What you should do:
Without including the pictures, copy out every line below.

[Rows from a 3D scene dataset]

— BEGIN —

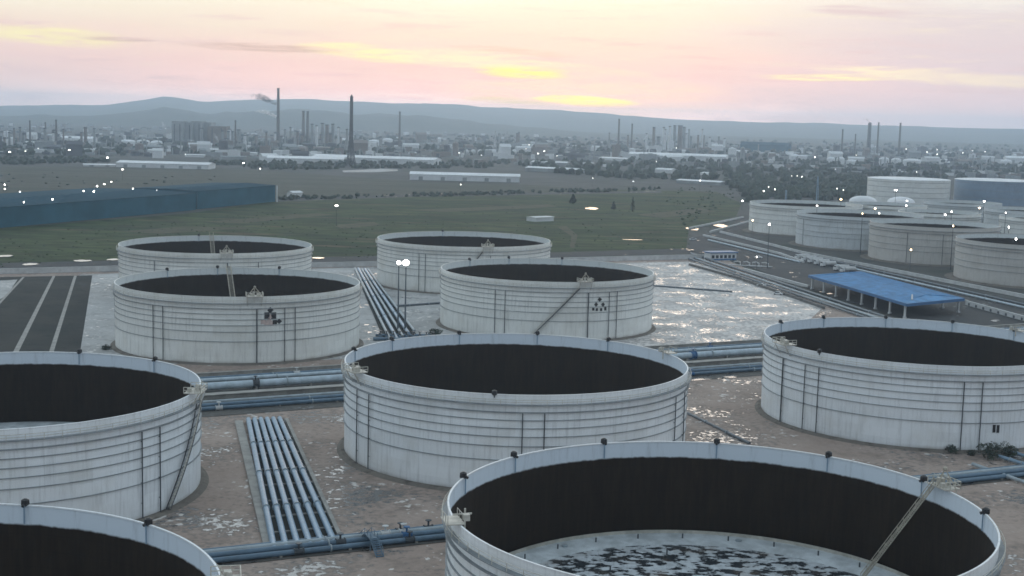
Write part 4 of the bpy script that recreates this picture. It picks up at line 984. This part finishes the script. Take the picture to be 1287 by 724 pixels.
# ------------------------------------------------------------------ far works
FW = 'far works'
def hpx(p, dpx): return dpx/(FOC/p.y)
for x0, y0, x1, y1, hp, dep, lab, Mw in ((515, 226, 653, 229.5, 10, 32, 'long white shed at the far edge of the field', M_farwhite),
        (146, 210, 262, 213, 8, 40, 'long white shed under the lamp at far left', M_farwhite), (105, 209, 145, 209.5, 3, 20, 'low pale shed left of the long white shed at far left', M_farwhite),
        (336, 205, 432, 207, 9, 50, 'pale wide shed left of the lattice tower', M_farwhite), (392, 203, 545, 208, 9, 50, 'pale wide shed behind the lattice tower', M_farwhite),
        (660, 215, 726, 218, 6, 24, 'grey shed right of the long white shed', M_fargrey), (668, 207, 712, 208.5, 5, 24, 'pale roofed shed behind the grey shed', M_fargrey),
        (790, 200, 912, 204, 9, 50, 'widest pale shed of the far centre right', M_farwhite), (752, 201, 792, 203, 4, 30, 'low pale shed joining the widest far shed on its left', M_farwhite),
        (823, 217, 843, 218, 6, 20, 'small pale shed in the woods left of the right tank farm', M_farwhite), (880, 220, 893, 221, 4, 15, 'tiny pale shed in the woods', M_farwhite),
        (850, 230, 905, 233, 5, 20, 'low long shed in front of the woods', M_fargrey), (893, 190, 910, 190.5, 4, 25, 'pale vaulted shed above the widest far shed', M_farwhite), (917, 192, 935, 193, 4, 25, 'pale vaulted shed right of the other vaulted one', M_farwhite),
        (930, 190, 990, 192, 12, 50, 'hazy bluish hall left of the far right stacks', M_bluewall), (75, 180, 116, 181, 9, 40, 'pale windowed hall at far left', M_farwhite), (60, 192, 100, 193, 6, 40, 'low pale hall below the windowed hall', M_farwhite),
        (1190, 208, 1215, 209, 5, 30, 'pale low shed beyond the big blue tank', M_farwhite), (1265, 205, 1300, 206, 9, 40, 'pale shed at the right edge beyond the blue tank', M_farwhite)):
    a_, c_ = G(x0, y0), G(x1, y1); shed('industrial_shed', lab, a_, c_, dep, hpx(a_, hp)*.72, hpx(a_, hp)*.28, Mw, M_farroof if Mw is not M_bluewall else M_bluefar, FW)
def block(label, x0, x1, yb, yt, M, dep=25, name='industrial_block', top=True):
    a_ = G(x0, yb); c_ = G(x1, yb); h = hpx(a_, yb-yt); d = c_-a_
    T = thing(name, label, 'building', (a_+c_)/2, 0, FW); b = MB(); b.box((0, dep/2, h/2), (d.length, dep, h)); b.build('wall', M, T)
    b = MB(); b.box((0, dep/2, h+.4), (d.length*1.02, dep*1.03, .8)); b.build('roof', M_fargrey, T)
    n = max(2, int(d.length/18)); b = MB()
    for k in range(n): b.box((-d.length/2+(k+.5)*d.length/n, -.1, h*.5), (2.2, .3, h*.8))
    b.build('window_band', M_fardark, T); return T
for k in range(4):
    x0 = 217+12*k; lab = ('first', 'second', 'third', 'fourth')[k]
    T = block('tall grey silo block, %s from left of four at far left' % lab, x0, x0+11.4, 182, 153+(k % 2)*1.5, M_fargrey, 40)
block('dark framed process block right of the silo blocks', 263, 282, 183, 159, M_farbrown, 40)
block('low pale block in front of the silo blocks', 205, 225, 188, 183, M_farwhite, 20)
def cyl(name, label, x, yb, yt, wpx, M, group=FW, cat='stack', taper=.65, wpx2=None, dd=None):
    p = G(x, yb); h = hpx(p, yb-yt); r_ = hpx(p, wpx)/2; T = thing(name, label, cat, p, 0, group)
    b = MB(); b.tube([(0, 0, 0), (0, 0, h)], [r_, r_*taper], 14); b.build('shaft', M, T, smooth=True)
    b = MB(); b.tube([(0, 0, h-1.8), (0, 0, h+.3)], r_*taper*1.18, 14); b.build('stack_rim', M_fardark, T); return T
for x, yb, yt, w, lab in ((349.5, 184, 112, 4.6, 'tallest smoking chimney at far left'), (502, 186, 141, 3.4, 'chimney right of the lattice tower'), (381, 182, 140, 4.6, 'left chimney of the stout twin pair'), (386.5, 182, 140.5, 4.6, 'right chimney of the stout twin pair'),
        (71, 185, 151, 3.2, 'dark chimney at far left above the pale hall'), (38, 184, 152, 2.8, 'thin chimney near the left edge'), (57.5, 182, 154, 2.4, 'faint thin chimney between two at left'),
        (777, 188, 150, 3.0, 'left chimney below the yellow sunset gap'), (793.5, 188, 156, 2.8, 'right chimney below the yellow sunset gap'), (1102, 197, 154.5, 2.8, 'middle chimney at far right'), (1129.5, 196, 155, 3.2, 'rightmost chimney at far right'),
        (1057.5, 196, 163, 2.8, 'left chimney of the far right group'), (1074, 196, 169, 2.4, 'short faint chimney of the far right group'), (296, 188, 152, 3.0, 'dark stub chimney right of silo blocks')):
    cyl('chimney', lab, x, yb, yt, w, M_stack)
# columns of the refineries
random.seed(99)
extra_cols = [(random.choice((random.gauss(400, 32), random.gauss(300, 22), random.gauss(845, 35), random.gauss(60, 35), random.uniform(0, 900))), random.uniform(160, 176), random.uniform(2, 4.5)) for _ in range(60)]
cols = extra_cols+[(365, 160, 3), (374, 165, 4), (392, 156, 4), (398, 158, 3.5), (405, 155, 5), (411, 157, 5), (418, 156, 4.5), (425, 160, 3), (358, 163, 3), (821, 160, 4), (827, 172, 6), (841, 159, 3.5), (847, 158, 4), (854, 158, 6.5), (859, 160, 4), (812, 168, 3), (868, 172, 3), (877, 170, 3), (903, 172, 3), (910, 174, 3), (622, 166, 3.5), (652, 162, 2.2), (30, 168, 4), (88, 172, 4), (300, 163, 5), (322, 170, 4), (12, 166, 3)]
for k, (x, yt, w) in enumerate(cols):
    reg = 'left' if x < 330 else ('near the tallest chimney' if x < 500 else ('in the far centre' if x < 700 else 'at the far centre right'))
    cyl('process_vessel', 'hazy slim process column of the works '+reg, x, 184 if x < 700 else 188, yt+(4 if 480 < x < 780 else 0), w, (M_fargrey, M_farbrown, M_fargrey, M_farwhite)[k % 4], 'process columns of the works '+reg, 'column', .85)
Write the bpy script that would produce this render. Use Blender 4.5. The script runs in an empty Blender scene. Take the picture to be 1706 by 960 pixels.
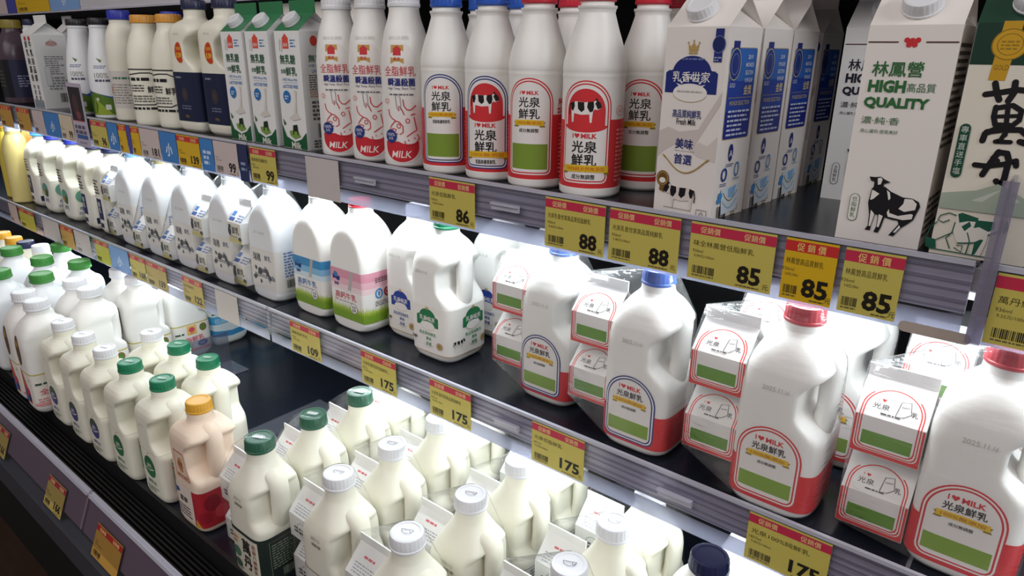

— END —

Exercise answer:
Write part 4 of the bpy script that recreates this picture. It picks up at line 984. This part finishes the script. Take the picture to be 1287 by 724 pixels.
# ------------------------------------------------------------------ far works
FW = 'far works'
def hpx(p, dpx): return dpx/(FOC/p.y)
for x0, y0, x1, y1, hp, dep, lab, Mw in ((515, 226, 653, 229.5, 10, 32, 'long white shed at the far edge of the field', M_farwhite),
        (146, 210, 262, 213, 8, 40, 'long white shed under the lamp at far left', M_farwhite), (105, 209, 145, 209.5, 3, 20, 'low pale shed left of the long white shed at far left', M_farwhite),
        (336, 205, 432, 207, 9, 50, 'pale wide shed left of the lattice tower', M_farwhite), (392, 203, 545, 208, 9, 50, 'pale wide shed behind the lattice tower', M_farwhite),
        (660, 215, 726, 218, 6, 24, 'grey shed right of the long white shed', M_fargrey), (668, 207, 712, 208.5, 5, 24, 'pale roofed shed behind the grey shed', M_fargrey),
        (790, 200, 912, 204, 9, 50, 'widest pale shed of the far centre right', M_farwhite), (752, 201, 792, 203, 4, 30, 'low pale shed joining the widest far shed on its left', M_farwhite),
        (823, 217, 843, 218, 6, 20, 'small pale shed in the woods left of the right tank farm', M_farwhite), (880, 220, 893, 221, 4, 15, 'tiny pale shed in the woods', M_farwhite),
        (850, 230, 905, 233, 5, 20, 'low long shed in front of the woods', M_fargrey), (893, 190, 910, 190.5, 4, 25, 'pale vaulted shed above the widest far shed', M_farwhite), (917, 192, 935, 193, 4, 25, 'pale vaulted shed right of the other vaulted one', M_farwhite),
        (930, 190, 990, 192, 12, 50, 'hazy bluish hall left of the far right stacks', M_bluewall), (75, 180, 116, 181, 9, 40, 'pale windowed hall at far left', M_farwhite), (60, 192, 100, 193, 6, 40, 'low pale hall below the windowed hall', M_farwhite),
        (1190, 208, 1215, 209, 5, 30, 'pale low shed beyond the big blue tank', M_farwhite), (1265, 205, 1300, 206, 9, 40, 'pale shed at the right edge beyond the blue tank', M_farwhite)):
    a_, c_ = G(x0, y0), G(x1, y1); shed('industrial_shed', lab, a_, c_, dep, hpx(a_, hp)*.72, hpx(a_, hp)*.28, Mw, M_farroof if Mw is not M_bluewall else M_bluefar, FW)
def block(label, x0, x1, yb, yt, M, dep=25, name='industrial_block', top=True):
    a_ = G(x0, yb); c_ = G(x1, yb); h = hpx(a_, yb-yt); d = c_-a_
    T = thing(name, label, 'building', (a_+c_)/2, 0, FW); b = MB(); b.box((0, dep/2, h/2), (d.length, dep, h)); b.build('wall', M, T)
    b = MB(); b.box((0, dep/2, h+.4), (d.length*1.02, dep*1.03, .8)); b.build('roof', M_fargrey, T)
    n = max(2, int(d.length/18)); b = MB()
    for k in range(n): b.box((-d.length/2+(k+.5)*d.length/n, -.1, h*.5), (2.2, .3, h*.8))
    b.build('window_band', M_fardark, T); return T
for k in range(4):
    x0 = 217+12*k; lab = ('first', 'second', 'third', 'fourth')[k]
    T = block('tall grey silo block, %s from left of four at far left' % lab, x0, x0+11.4, 182, 153+(k % 2)*1.5, M_fargrey, 40)
block('dark framed process block right of the silo blocks', 263, 282, 183, 159, M_farbrown, 40)
block('low pale block in front of the silo blocks', 205, 225, 188, 183, M_farwhite, 20)
def cyl(name, label, x, yb, yt, wpx, M, group=FW, cat='stack', taper=.65, wpx2=None, dd=None):
    p = G(x, yb); h = hpx(p, yb-yt); r_ = hpx(p, wpx)/2; T = thing(name, label, cat, p, 0, group)
    b = MB(); b.tube([(0, 0, 0), (0, 0, h)], [r_, r_*taper], 14); b.build('shaft', M, T, smooth=True)
    b = MB(); b.tube([(0, 0, h-1.8), (0, 0, h+.3)], r_*taper*1.18, 14); b.build('stack_rim', M_fardark, T); return T
for x, yb, yt, w, lab in ((349.5, 184, 112, 4.6, 'tallest smoking chimney at far left'), (502, 186, 141, 3.4, 'chimney right of the lattice tower'), (381, 182, 140, 4.6, 'left chimney of the stout twin pair'), (386.5, 182, 140.5, 4.6, 'right chimney of the stout twin pair'),
        (71, 185, 151, 3.2, 'dark chimney at far left above the pale hall'), (38, 184, 152, 2.8, 'thin chimney near the left edge'), (57.5, 182, 154, 2.4, 'faint thin chimney between two at left'),
        (777, 188, 150, 3.0, 'left chimney below the yellow sunset gap'), (793.5, 188, 156, 2.8, 'right chimney below the yellow sunset gap'), (1102, 197, 154.5, 2.8, 'middle chimney at far right'), (1129.5, 196, 155, 3.2, 'rightmost chimney at far right'),
        (1057.5, 196, 163, 2.8, 'left chimney of the far right group'), (1074, 196, 169, 2.4, 'short faint chimney of the far right group'), (296, 188, 152, 3.0, 'dark stub chimney right of silo blocks')):
    cyl('chimney', lab, x, yb, yt, w, M_stack)
# columns of the refineries
random.seed(99)
extra_cols = [(random.choice((random.gauss(400, 32), random.gauss(300, 22), random.gauss(845, 35), random.gauss(60, 35), random.uniform(0, 900))), random.uniform(160, 176), random.uniform(2, 4.5)) for _ in range(60)]
cols = extra_cols+[(365, 160, 3), (374, 165, 4), (392, 156, 4), (398, 158, 3.5), (405, 155, 5), (411, 157, 5), (418, 156, 4.5), (425, 160, 3), (358, 163, 3), (821, 160, 4), (827, 172, 6), (841, 159, 3.5), (847, 158, 4), (854, 158, 6.5), (859, 160, 4), (812, 168, 3), (868, 172, 3), (877, 170, 3), (903, 172, 3), (910, 174, 3), (622, 166, 3.5), (652, 162, 2.2), (30, 168, 4), (88, 172, 4), (300, 163, 5), (322, 170, 4), (12, 166, 3)]
for k, (x, yt, w) in enumerate(cols):
    reg = 'left' if x < 330 else ('near the tallest chimney' if x < 500 else ('in the far centre' if x < 700 else 'at the far centre right'))
    cyl('process_vessel', 'hazy slim process column of the works '+reg, x, 184 if x < 700 else 188, yt+(4 if 480 < x < 780 else 0), w, (M_fargrey, M_farbrown, M_fargrey, M_farwhite)[k % 4], 'process columns of the works '+reg, 'column', .85)
Write the bpy script that would produce this render. Use Blender 4.5. The script runs in an empty Blender scene. Take the picture to be 1706 by 960 pixels.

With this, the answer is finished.